8Mbps is more than adequate for the needs you have outlined. Obviously more is better but there's no point in forking out for it.
posted by nthdegx at 2:06 AM on May 20, 2010


My ISP has, over the years, gradually upgraded my cable connection speed. It was 2Mb/s in 2002. It's now 20Mb/s. To be honest, unless I'm doing something like downloading a lot of files of the 4.7Gb variety, I'd be perfectly happy with an 8-10Mb/s connection. I haven't noticed any real improvement in my ability to view streaming video.
posted by le morte de bea arthur at 2:08 AM on May 20, 2010


Burhanistan: "> Burhanistan, he was living at his university. It is very likely he indeed did have internet that was faster than his 100Mb ethernet jack, saturating it completely and therefore 100Mb, I know mine is.

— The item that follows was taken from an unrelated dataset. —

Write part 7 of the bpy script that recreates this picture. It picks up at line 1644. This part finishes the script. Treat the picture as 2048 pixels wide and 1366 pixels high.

Unless you're getting your internet from some kind of advanced test lab, there's no way it's that fast. Do you have any links to prove that?
"

It's clear that he wasn't actually getting 100 Mbps as stated in the question but all the universities I've been to provided students with a huge connection. For example, 500 Mbps: http://www.speedtest.net/result/542023335.png
posted by turkeyphant at 6:28 AM on May 20, 2010


I'm in Milwaukee. You don't have RoadRunner in Madison? We're very happy with them. 19 Mbps down here according to speedtest.net.
posted by desjardins at 7:50 AM on May 20, 2010


I still have 3Mbps down 640kbps up DSL (curse you, Qwest) and while there are times I wish it were faster for downloads and uploads it is just fine for browsing and/or watching a single stream of Hulu and Netflix.
posted by Good Brain at 10:11 AM on May 20, 2010


Response by poster: Hi all -- discovered that AT&T offers not only DSL but U-verse (over fiberoptic) here, so I can stick with them for my phone service and get 12MBps for less than it would cost me from the cable company. So that's what I decided to do -- will report back about how it went!
posted by escabeche at 2:47 PM on June 9, 2010


Response by poster: U-Verse hooked up: ran a speed test as suggested by afterdark and porpoise and am getting 10-11 MBps downstream, close enough to the advertised 12. It's plenty fast enough for everything I do, and was not ruinously expensive.